I’m older than this fellow by a couple decades. The schools I attended, why back when, didn’t put much emphasis on it, either.
I grew up in a small town with its own school system. There were perhaps 10,000 residents at its peak. The main employer was a steel mill specializing in railroad car wheels and other ring fabrication. My father worked there as machinist. All this by way of background to establish that it wasn't some sort of posh private school or the sort of school system with a huge budget.

I see that I was lucky to find myself in a situation where the teachers knew their stuff and wanted us to know it too.

Well, there was the football coach/history teacher with a penchant for nicknames.
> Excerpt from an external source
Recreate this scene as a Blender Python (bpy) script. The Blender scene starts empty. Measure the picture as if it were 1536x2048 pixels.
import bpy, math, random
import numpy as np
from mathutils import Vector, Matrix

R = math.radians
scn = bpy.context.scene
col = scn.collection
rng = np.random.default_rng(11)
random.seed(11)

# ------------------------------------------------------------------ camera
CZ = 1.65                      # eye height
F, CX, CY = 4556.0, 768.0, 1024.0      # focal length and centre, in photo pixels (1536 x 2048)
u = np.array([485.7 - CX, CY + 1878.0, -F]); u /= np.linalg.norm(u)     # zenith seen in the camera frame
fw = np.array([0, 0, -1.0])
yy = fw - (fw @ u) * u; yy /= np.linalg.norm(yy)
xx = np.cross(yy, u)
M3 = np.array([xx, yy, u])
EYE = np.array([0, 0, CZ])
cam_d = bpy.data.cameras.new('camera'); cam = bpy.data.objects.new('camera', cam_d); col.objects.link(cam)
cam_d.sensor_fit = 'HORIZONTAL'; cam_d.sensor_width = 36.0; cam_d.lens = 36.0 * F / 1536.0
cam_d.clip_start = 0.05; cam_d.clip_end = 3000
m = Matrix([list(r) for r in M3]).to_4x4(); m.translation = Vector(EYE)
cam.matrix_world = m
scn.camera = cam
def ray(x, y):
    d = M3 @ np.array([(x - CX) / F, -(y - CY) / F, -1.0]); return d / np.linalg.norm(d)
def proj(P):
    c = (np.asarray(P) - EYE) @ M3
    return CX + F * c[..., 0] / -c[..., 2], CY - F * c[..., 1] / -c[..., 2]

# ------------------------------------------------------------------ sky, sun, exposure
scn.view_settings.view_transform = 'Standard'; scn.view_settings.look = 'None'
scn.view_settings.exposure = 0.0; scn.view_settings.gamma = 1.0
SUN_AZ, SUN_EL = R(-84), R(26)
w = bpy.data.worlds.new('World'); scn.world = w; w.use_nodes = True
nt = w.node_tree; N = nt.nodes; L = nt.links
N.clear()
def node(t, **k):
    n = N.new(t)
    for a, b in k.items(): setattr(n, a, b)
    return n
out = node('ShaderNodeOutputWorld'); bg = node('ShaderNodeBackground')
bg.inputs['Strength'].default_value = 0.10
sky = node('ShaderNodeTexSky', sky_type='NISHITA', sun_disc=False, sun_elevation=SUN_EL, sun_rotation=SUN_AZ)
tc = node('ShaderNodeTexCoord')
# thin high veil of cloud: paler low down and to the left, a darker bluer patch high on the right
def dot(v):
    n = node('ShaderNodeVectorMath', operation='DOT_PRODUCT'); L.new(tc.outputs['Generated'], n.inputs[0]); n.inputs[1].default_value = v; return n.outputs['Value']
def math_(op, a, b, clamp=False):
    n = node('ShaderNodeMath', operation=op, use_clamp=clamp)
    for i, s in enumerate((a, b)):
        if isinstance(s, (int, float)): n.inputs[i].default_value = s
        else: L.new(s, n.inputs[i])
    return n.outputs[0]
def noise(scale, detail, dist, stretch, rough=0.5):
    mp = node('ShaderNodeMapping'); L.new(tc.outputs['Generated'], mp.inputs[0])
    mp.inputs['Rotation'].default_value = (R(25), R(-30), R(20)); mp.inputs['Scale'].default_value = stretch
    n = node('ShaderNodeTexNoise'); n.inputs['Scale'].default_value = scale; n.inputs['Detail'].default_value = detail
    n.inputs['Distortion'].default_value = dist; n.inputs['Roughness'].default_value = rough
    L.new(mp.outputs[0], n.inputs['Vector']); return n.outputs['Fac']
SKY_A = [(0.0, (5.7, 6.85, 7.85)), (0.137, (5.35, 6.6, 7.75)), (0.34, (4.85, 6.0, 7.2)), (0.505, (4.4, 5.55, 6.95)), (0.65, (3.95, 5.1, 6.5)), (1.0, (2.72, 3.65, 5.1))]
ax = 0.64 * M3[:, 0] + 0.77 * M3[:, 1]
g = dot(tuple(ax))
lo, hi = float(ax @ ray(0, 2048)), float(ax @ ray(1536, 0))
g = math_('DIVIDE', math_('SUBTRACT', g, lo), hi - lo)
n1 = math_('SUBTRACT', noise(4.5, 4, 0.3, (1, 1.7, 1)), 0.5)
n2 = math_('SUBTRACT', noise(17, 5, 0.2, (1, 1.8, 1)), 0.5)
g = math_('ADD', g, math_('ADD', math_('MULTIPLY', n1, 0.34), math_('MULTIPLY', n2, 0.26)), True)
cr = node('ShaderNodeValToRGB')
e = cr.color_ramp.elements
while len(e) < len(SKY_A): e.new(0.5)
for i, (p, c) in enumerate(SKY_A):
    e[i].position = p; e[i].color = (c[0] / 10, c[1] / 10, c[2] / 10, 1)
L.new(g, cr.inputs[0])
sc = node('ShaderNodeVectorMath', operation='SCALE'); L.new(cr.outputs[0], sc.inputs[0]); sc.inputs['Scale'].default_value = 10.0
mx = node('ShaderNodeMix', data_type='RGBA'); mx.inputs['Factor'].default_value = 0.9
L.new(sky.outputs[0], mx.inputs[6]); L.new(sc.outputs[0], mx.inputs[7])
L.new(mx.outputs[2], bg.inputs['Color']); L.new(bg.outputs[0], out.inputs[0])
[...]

I vividly recall one day when he asked a tall, very thin classmate, "What were the Egyptians shootin' for in the afterlife, Stick?"
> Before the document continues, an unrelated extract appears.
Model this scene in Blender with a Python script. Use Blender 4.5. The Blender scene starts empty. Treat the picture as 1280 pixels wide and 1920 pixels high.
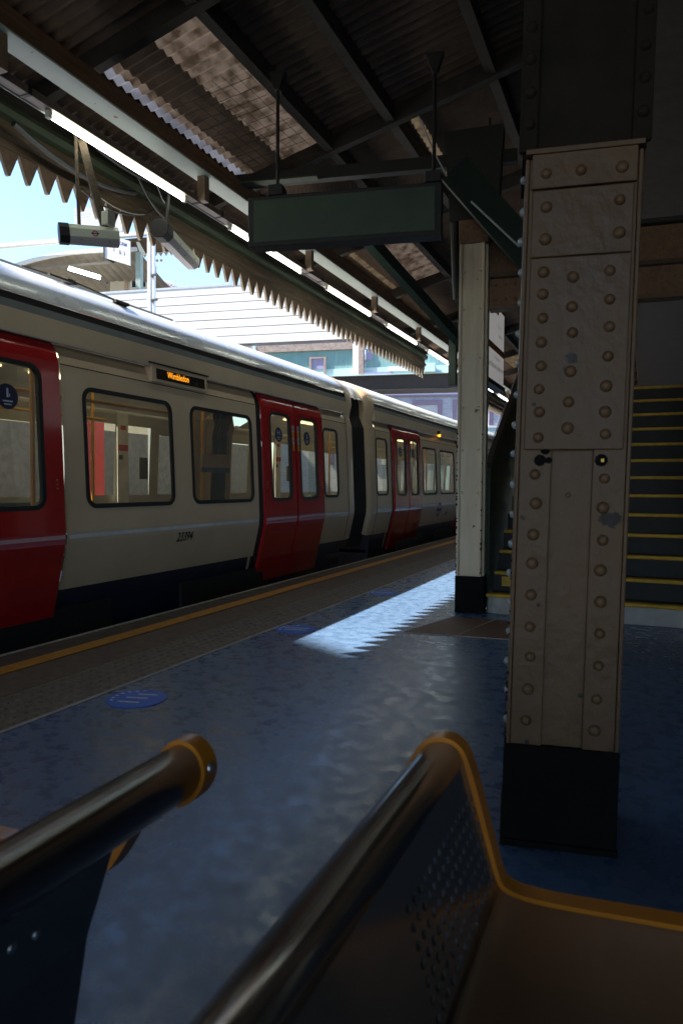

Continuing in trivial pet peeve mode, how about people confusing "less" with "fewer"? If you weren't fortunate enough to attend a school where the teachers were capable and dedicated, use "less" with non-countable quantities (e.g., "Put less salt in it next time."), and "fewer" with countable quantities (e.g., "Fewer than 20 people attended the rally.")
 

FOXTROT LAMONT

One of the Regulars
Messages
272
Location
St John's Wood, London UK
American English colloquialism with its reckless abandon usage is salt for blood replenish for liberty's tree
and mother tongue both. Excellent copy read above.
I've a Deborah Kerr set and last eve watched her From Here to Eternity to honour the date and heroic loss.
Miss Kerr is buried in Surrey. With honour respectful observe all fallen at Pearl Harbor 7 Dec 1941.
 
Messages
10,040
Location
My mother's basement
Some (mis)usages become more widely used than the “correct” ones. At that point, we have little choice but to accept that popular usage trumps.

I hear “hone in” more often than the “correct” “home in” that I’m left to acknowledge that that battle is lost.

I haven’t yet given up on correcting “hair brained” (it’s “hare brained”) or “baited breath” (it’s “bated breath”) even if it seems that the incorrect usages are more prevalent than the correct ones.